** TASK OBJECTIVE **
Copy the records below verbatim, from the first line through the line containing "COL = SC.collection", inclusive, and output nothing else.

** MATERIAL TO PROCESS **

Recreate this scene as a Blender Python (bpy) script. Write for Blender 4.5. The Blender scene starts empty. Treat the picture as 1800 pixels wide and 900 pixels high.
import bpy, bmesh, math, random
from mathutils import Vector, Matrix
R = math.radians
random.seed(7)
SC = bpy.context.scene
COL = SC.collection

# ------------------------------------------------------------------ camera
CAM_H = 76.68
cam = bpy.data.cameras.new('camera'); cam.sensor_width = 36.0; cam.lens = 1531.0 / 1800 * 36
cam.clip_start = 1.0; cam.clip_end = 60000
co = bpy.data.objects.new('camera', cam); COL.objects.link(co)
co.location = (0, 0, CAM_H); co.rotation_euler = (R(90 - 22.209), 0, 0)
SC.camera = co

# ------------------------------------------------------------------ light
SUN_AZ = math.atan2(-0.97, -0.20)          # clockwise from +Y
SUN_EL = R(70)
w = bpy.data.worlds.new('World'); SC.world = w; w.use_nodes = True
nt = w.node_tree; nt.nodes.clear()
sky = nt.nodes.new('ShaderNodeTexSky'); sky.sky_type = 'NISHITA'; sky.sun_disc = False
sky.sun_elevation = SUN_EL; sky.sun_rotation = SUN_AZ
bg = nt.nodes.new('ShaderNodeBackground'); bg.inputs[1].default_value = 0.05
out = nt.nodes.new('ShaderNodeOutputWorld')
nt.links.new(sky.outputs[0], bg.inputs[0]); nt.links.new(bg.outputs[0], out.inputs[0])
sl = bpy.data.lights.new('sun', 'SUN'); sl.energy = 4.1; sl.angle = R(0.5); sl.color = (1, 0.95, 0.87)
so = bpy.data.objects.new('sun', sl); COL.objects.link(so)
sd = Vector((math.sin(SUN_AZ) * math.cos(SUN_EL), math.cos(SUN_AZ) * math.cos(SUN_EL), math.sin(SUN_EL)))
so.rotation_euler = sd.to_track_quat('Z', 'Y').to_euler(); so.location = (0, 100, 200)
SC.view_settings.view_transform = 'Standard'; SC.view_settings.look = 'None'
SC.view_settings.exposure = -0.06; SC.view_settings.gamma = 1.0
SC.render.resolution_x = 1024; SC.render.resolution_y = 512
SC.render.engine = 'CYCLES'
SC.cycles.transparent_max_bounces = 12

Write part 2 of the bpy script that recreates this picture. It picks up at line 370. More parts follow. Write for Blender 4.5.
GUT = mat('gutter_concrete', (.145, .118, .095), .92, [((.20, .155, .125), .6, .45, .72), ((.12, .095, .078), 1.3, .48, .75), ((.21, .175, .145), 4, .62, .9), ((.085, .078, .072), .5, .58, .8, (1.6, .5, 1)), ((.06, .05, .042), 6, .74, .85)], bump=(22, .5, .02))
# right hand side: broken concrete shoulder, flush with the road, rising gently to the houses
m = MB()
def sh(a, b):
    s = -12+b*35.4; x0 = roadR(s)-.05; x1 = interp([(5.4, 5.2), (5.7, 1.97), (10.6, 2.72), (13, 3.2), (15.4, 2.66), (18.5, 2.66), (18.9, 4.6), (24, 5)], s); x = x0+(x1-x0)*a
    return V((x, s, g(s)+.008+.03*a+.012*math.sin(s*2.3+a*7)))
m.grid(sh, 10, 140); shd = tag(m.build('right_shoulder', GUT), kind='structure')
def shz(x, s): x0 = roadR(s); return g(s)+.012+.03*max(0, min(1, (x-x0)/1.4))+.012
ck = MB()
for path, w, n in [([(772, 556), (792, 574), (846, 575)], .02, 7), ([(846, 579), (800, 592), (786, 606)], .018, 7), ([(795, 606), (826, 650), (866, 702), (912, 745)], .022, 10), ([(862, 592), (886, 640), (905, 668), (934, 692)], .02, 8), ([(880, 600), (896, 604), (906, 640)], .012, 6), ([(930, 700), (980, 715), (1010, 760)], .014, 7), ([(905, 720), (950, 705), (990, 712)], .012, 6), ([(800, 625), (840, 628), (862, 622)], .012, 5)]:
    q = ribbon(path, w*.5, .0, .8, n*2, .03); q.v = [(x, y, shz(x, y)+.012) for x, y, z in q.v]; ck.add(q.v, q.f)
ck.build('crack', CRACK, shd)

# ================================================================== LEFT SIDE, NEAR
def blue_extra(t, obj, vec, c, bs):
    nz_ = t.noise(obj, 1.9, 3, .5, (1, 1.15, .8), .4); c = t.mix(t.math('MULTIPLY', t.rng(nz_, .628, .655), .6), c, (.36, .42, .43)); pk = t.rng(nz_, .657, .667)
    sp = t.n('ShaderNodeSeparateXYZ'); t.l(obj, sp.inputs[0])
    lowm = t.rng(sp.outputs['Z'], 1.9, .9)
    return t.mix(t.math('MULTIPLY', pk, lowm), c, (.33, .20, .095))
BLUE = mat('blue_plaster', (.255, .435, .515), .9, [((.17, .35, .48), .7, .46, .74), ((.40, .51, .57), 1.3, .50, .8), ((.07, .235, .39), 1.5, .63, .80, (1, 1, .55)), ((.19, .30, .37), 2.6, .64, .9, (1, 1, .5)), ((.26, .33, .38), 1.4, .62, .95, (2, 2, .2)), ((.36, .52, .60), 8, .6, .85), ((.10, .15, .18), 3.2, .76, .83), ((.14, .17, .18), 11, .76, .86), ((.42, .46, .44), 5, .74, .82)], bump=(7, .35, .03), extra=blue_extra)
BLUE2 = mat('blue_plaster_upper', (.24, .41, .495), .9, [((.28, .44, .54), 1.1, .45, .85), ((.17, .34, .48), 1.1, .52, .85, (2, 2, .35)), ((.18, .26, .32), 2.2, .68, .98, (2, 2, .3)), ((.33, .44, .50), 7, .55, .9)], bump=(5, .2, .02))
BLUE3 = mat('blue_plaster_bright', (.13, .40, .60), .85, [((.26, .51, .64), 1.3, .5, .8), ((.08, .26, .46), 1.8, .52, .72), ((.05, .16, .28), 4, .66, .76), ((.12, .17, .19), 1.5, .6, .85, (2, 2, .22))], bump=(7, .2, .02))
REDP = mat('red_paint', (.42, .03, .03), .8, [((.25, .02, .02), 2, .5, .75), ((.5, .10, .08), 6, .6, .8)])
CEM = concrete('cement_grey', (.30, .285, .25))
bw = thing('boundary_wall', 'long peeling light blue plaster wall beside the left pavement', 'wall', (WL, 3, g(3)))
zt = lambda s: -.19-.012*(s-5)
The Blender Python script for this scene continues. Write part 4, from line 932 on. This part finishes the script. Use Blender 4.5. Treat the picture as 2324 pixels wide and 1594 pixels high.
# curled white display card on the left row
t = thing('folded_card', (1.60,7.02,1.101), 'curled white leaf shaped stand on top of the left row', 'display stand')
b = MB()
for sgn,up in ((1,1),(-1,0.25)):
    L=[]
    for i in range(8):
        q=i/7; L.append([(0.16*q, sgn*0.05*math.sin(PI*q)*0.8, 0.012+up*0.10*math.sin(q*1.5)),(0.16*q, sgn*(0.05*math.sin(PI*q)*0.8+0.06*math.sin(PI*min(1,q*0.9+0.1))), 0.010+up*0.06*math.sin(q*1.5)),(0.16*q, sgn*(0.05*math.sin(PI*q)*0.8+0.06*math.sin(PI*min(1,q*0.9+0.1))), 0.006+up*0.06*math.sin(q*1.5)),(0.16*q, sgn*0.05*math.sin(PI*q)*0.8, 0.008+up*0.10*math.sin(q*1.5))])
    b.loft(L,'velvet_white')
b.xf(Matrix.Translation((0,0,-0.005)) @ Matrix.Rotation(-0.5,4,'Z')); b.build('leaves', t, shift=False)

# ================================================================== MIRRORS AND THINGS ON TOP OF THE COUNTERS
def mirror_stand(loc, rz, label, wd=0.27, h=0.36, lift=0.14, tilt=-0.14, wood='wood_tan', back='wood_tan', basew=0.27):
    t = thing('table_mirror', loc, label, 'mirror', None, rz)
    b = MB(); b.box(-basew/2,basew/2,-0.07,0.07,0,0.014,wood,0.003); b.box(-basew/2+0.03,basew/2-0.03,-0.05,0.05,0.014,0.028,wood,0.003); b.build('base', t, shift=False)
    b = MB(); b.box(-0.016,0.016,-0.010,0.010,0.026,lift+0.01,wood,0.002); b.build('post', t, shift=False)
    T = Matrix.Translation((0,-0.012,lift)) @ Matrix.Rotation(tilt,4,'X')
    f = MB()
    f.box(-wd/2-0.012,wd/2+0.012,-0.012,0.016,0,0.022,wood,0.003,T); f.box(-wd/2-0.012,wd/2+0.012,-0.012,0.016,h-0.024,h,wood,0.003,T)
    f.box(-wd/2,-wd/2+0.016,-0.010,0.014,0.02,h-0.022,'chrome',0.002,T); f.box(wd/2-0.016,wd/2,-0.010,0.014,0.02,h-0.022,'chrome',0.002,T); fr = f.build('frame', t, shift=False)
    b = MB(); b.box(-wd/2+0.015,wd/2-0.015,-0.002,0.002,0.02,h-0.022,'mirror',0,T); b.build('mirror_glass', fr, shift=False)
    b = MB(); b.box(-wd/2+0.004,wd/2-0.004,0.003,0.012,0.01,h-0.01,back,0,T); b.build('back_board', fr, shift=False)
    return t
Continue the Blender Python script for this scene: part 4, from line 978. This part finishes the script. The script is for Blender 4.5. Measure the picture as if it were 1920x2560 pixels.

** ANSWER TO THIS TASK **
Recreate this scene as a Blender Python (bpy) script. Write for Blender 4.5. The Blender scene starts empty. Treat the picture as 1800 pixels wide and 900 pixels high.
import bpy, bmesh, math, random
from mathutils import Vector, Matrix
R = math.radians
random.seed(7)
SC = bpy.context.scene
COL = SC.collection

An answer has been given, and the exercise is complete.